The site is a sloping parcel of land wedged between Cotton Tree Drive and Garden Road, and bounded in the north by Queensway. Pei's solution, completed four years after Foster + Partners' HSBC Building nearby, immediately serves as a svelte counterpoint to the industrial aesthetic of Sir Norman's manifesto.

With echoes of the shaken cigarette pack form of the 1973 Willis Tower (better known as Sears Tower) in Chicago, BOC Tower is a square column that begins to fragment at four regularly spaced intervals into triangular shafts of differing heights. Pei's love for pure geometry is evident in how the facade is articulated with a continuation of equilateral triangles that make up its four sloping roofs at varying heights. The tower's highest point pierces the sky gracefully as it tapers off at nearly 368 meters with two masts.

"My grandfather, Pei Tsu-yee, served as BOC's general manager until 1948 - giving the project special significance for my family," Sandi Pei acknowledges. "I was alone with my father at the tower's inception when, with four triangular wooden shafts, the form of the tower took shape. Its subsequent delineation of the facade's descriptive geometry foreshadowed the innovative composite mega truss system that efficiently transferred wind and gravity loads through the building."

In addition to its form, BOC Tower at ground level is surrounded by abstracted Chinese water gardens that reflect Pei's fascination with reinterpreting the traditional rock gardens of his ancestral Jiangsu province. "An early decision was a land swap that permitted the building's reorientation onto the city's grid that enhanced its accessibility on the ground and its presence on the skyline," Sandi Pei argues. "This was a key stratagem that goes unnoticed today, but was no less significant than the inspired design that draws most of the attention."

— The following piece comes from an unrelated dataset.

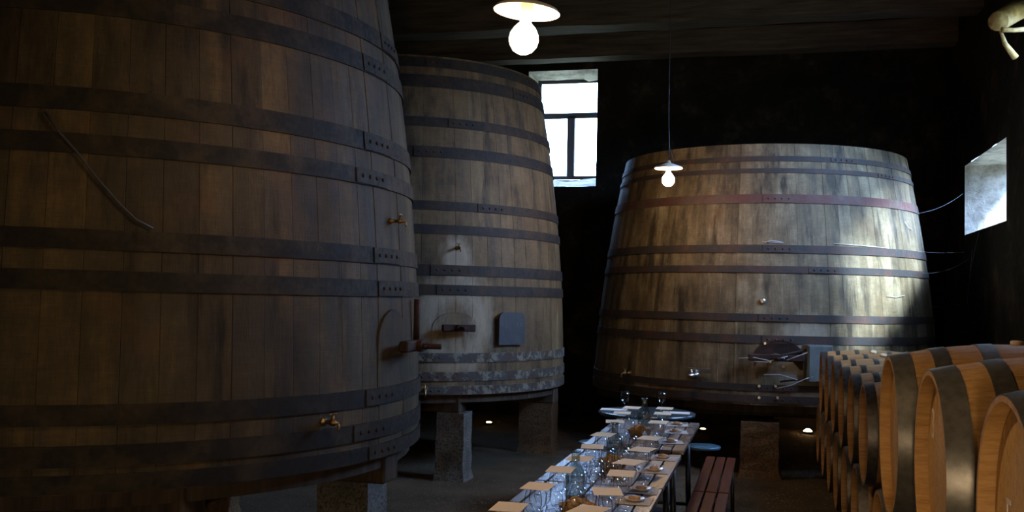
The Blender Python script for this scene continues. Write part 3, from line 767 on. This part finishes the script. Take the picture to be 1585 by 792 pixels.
for px, py, n_ in bas:
    p = at(px, py, z=T); used_xy.append((p.x, p.y, .085))
    b = thing('bread_basket', '%s honey coloured basket of bread between the rows of glasses' % n_, 'basket', (p.x, p.y, T), group='bread baskets')
    MB().lathe([(.060, 0), (.075, .045), (.078, .05), (.073, .05), (.058, .004), (.0003, .003)], 24).build('basket', M['wicker'], b)
    for k in range(6):
        a = k*1.05; q = MB().lathe([(.006, -.034), (.018, -.025), (.022, 0), (.018, .025), (.006, .034)], 10, axis='X').build('bread_slice', M['bread'], None)
        q.location = (p.x+.03*math.cos(a), p.y+.03*math.sin(a), T+.043+(k % 3)*.006); q.rotation_euler = (0, .2, a)
        setp(q, 'small golden bread piece in the %s basket' % n_, 'bread', 'bread pieces in the %s basket' % n_)
spots = []
for side, L_, dx in (('left', left, 1), ('right', right, -1)):
    for i, (px, py) in enumerate(L_):
        p = at(px, py, z=T+.151); x = min(max(p.x, TX0+.05), TX1-.1); y = p.y
        spots.append((side, i, x, y, dx)); used_xy.append((x, y, .034))
for side, i, x, y, dx in spots:
    used_xy.remove((x, y, .034))
    glass(x, y, 'stemmed tasting glass under the %s card of the %s row' % (ords[i], side), 'tasting glasses under cards')
    o = link('tasting_card', cardm, None, (x, y, T+.1503), (0, 0, random.uniform(-.25, .25)))
    setp(o, 'beige card lying on a glass, %s in the %s row' % (ords[i], side), 'card', 'beige cards on the glasses')
for px, py, lb, r_ in ((978, 630.5, 'beige card on a glass at the left of the round table', 0), (963, 638.5, 'beige card on a glass before the round table, left side', 0), (1029, 631.5, 'beige card on a glass at the back right of the round table', 0), (1026, 639.5, 'beige card on the front right glass of the round table', 0)):
    z0 = .7652; p = at(px, py, z=z0+.151)
    if math.hypot(p.x+.87, p.y-7.54) > .36:
        z0 = T; p = at(px, py, z=z0+.151)
        if p.y > 7.10: p.y = 7.08
    o = link('wine_glass', glass_me, None, (p.x, p.y, z0)); setp(o, lb.replace('beige card on a glass', 'stemmed glass under a card').replace('beige card on the', 'stemmed glass under the card of the'), 'glass', 'glasses by the round table'); used_xy.append((p.x, p.y, .034))
    o = link('tasting_card', cardm, None, (p.x, p.y, z0+.1503), (0, 0, random.uniform(-.15, .15))); setp(o, lb, 'card', 'beige cards on the glasses')
for px, py, lb in ((950, 633.5, 'white paper sheet on the left of the round table'), (1047, 638.5, 'white paper sheet on the right of the round table')):
    p = at(px, py, z=.7655); setp(link('paper_sheet', papm, None, (p.x, p.y, .7655), (0, 0, .05)), lb, 'paper', 'paper sheets on the round table')
for px, py, lb in ((967, 628, 'uncovered stemmed glass at the back left of the round table'), (1024, 628, 'uncovered stemmed glass at the back right of the round table')):
    p = at(px, py, z=.7652+.0); p = at(px, py+8, z=.7652); 
    setp(link('wine_glass', glass_me, None, (p.x, p.y, .7655)), lb, 'glass', 'glasses by the round table')
for i, (px, py) in enumerate(naps):
    p = at(px, py, z=T); x = min(max(p.x, TX0+.1), TX1-.085); y = p.y
    if 4.49 < y < 4.66: y = 4.47
    used_xy.append((x, y, .075))
    setp(link('napkin', napm, None, (x, y, T), (0, 0, random.uniform(-.15, .15))), 'pale folded napkin at the right table edge, %s' % ords[i], 'napkin', 'napkins along the right edge')
    setp(link('dish', dishm, None, (x, y, T+.0045)), 'small round dish on the %s napkin of the right edge' % ords[i], 'dish', 'small dishes on the napkins')
    setp(link('biscuit', bism, None, (x, y, T+.0102)), 'brown biscuit in the dish, %s along the right edge' % ords[i], 'biscuit', 'biscuits in the dishes')
cnt = 0
for side, i, x, y, dx in spots:
    k = 0
    for ox, oy, ph in ((.072, .03, 'close inside'), (.072, -.045, 'inside and just before'), (.0, .08, 'straight behind'), (.0, -.08, 'straight before'), (.14, -.01, 'two glasses inside'), (.14, .07, 'far inside and behind'), (.14, -.085, 'far inside and before'), (.07, .10, 'inside and behind')):
        xx, yy = x+dx*ox, y+oy
        if side == 'right' and k >= 4: break
        if k >= 6: break
        if free(xx, yy, .035):
            glass(xx, yy, 'empty stemmed glass %s the %s card of the %s row' % (ph, ords[i], side), 'tasting glasses beside cards'); k += 1

# ------------------------------------------------------------------ pendant lamps
def pendant(x, y, z, label, tilt=0):
    t = thing('pendant_lamp', label, 'lamp', (x, y, z), group='enamel pendant lamps over the tables'); t.rotation_euler = (0, tilt, 0)
    MB().lathe([(.125, 0), (.115, .012), (.06, .032), (.025, .045), (.022, .043), (.058, .029), (.113, .009), (.1235, -.003)], 48, closed=True).build('lamp_shade', M['shade'], t)
    MB().lathe([(.022, -.035), (.024, .02), (.024, .045), (.012, .07)], 20).build('socket', M['ceramic'], t)
    MB().lathe([(.017, -.03), (.02, -.042), (.040, -.062), (.052, -.085), (.055, -.105), (.050, -.128), (.036, -.148), (.018, -.158), (.002, -.160)], 24).build('bulb', M['bulb'], t)
    MB().tube([(0, 0, .07), (.004, .0, .20), (-.006-tilt*.3, 0, .5), (-tilt*(ZC-z), 0, ZC-z-.005)], .0045, 6).build('cord', M['cord'], t)
    MB().tube([(.05, .03, .03), (.02, .01, .14), (0, 0, .22)], .002, 4).build('stay_wire', M['cord'], t)
    return t
pendant(-.874, 3.52, 2.665, 'glowing enamel pendant lamp nearest, at the top of the photo', math.radians(5))
pendant(-.85, 8.73, 2.775, 'glowing enamel pendant lamp in front of the far squat vat')
gt = thing('fill_globe', 'added opal globe fill light behind the viewer', 'lamp', (.05, -.75, 0))  # added light: gives the near barrels their front light and hoop highlights
MB().lathe([(.16, 0), (.16, .02), (.02, .035)], 24).build('foot', M['blackmetal'], gt); MB().lathe([(.012, .02), (.012, 1.0)], 10).build('pole', M['blackmetal'], gt)
MB().lathe([(.03, .99)]+[(.15*math.sin(q), 1.14-.15*math.cos(q)) for q in [.25+2.87*i/12 for i in range(13)]], 24).build('globe', emit('fill_globe_glow', (1, .72, .44), FILL_GLOBE), gt)

# ------------------------------------------------------------------ log bracket and cobwebs at the right wall
lg = thing('log_bracket', 'ochre round log end with two thin branches high on right wall', 'log', (1.9, 9.1, 4.03))
q0 = at(1545, 33, x=1.80); q1 = Vector((2.06, q0.y+.30, q0.z+.20)); lg.location = q0
MB().tube([(0, 0, 0), (.01, .024, .008), tuple((q1-q0)*.5), tuple(q1-q0)], [.078, .082, .085, .09], 16).build('trunk', M['log'], lg)
q2 = Vector((2.07, q0.y+.20, q0.z-.02))-q0
MB().tube([(.03, 0, -.07), tuple(q2*.5+Vector((0, -.03, -.05))), tuple(q2)], [.022, .018, .022], 8).build('branch', M['log'], lg)
MB().tube([(.02, .02, -.07), (.07, .08, -.17), (.16, .14, -.27)], [.012, .02, .028], 8).build('branch', M['log'], lg)
def web(pts, sag, lb):
    a, b = pts; P = []
    for i in range(11):
        t = i/10; p = a.lerp(b, t); p = p+Vector((0, 0, -sag*4*t*(1-t))); P.append(p)
    return P
mb = MB()
for (pa, pb, sag) in (((1432, 389), (1492, 390), .01), ((1436, 470), (1490, 470), .03), ((1422, 330), (1490, 300), .04), ((1434, 421), (1500, 400), .06), ((1420, 465), (1478, 480), .02)):
    a = v3.hit(min(pa[0], 1420), pa[1]); b = at(pb[0], pb[1], x=2.12); mb.tube(web((a, b), sag, ''), .0011, 4)
for (pa, pb, sag) in (((1505, 385), (1497, 470), 0), ((1515, 360), (1500, 430), -.02)):
    a = at(*pa, x=2.10); b = at(*pb, x=2.11); mb.tube(web((a, b), sag, ''), .0014, 4)
setp(mb.build('cobweb', M['web']), 'thin pale cobweb threads between the far vat and right wall', 'cobweb', kind='stuff')
mb = MB()
def skin(pl, off):
    o = []
    for px, py in pl:
        p = v3.hit(px, py); d = Vector((p.x-v3.cx, p.y-v3.cy, 0)).normalized(); o.append(p+d*off)
    return o
for pl in (((1146, 553), (1168, 552), (1190, 557), (1212, 553)), ((1168, 558), (1186, 559), (1205, 553), (1216, 550)), ((1215, 556), (1232, 549), (1250, 542)), ((1200, 599), (1222, 594), (1240, 585), (1252, 581)), ((1182, 578), (1205, 578), (1230, 586)), ((1182, 377), (1192, 372), (1206, 374), (1212, 376))):
    mb.tube(skin(pl, .12 if pl[0][1] > 500 else .02), .0042, 5)
for pl in (((1180, 374), (1212, 376)), ((1290, 377), (1318, 379), (1345, 381), (1370, 384)), ((1398, 343), (1404, 352), (1410, 356)), ((1371, 458), (1385, 460), (1398, 457))):
    mb.tube(skin(pl, .016), .0032, 5)
setp(mb.build('cobweb', M['web']), 'thick white cobweb clumps hanging on the far vat around its hatch', 'cobweb', kind='stuff')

For the Pei family, BOC Tower continues to be a significant project nearly 40 years after its completion. "The only other project that was built in Hong Kong was an office tower in Causeway Bay called Sunning Plaza - it was recently demolished," notes Sandi Pei. "There were other opportunities but, unfortunately, no built projects after BOC Tower.

"I am happy that my father created one of his most significant and enduring buildings here in Hong Kong, a city for which he has great affection and association, and a place that has shown great pride in his contribution to its dynamic skyline."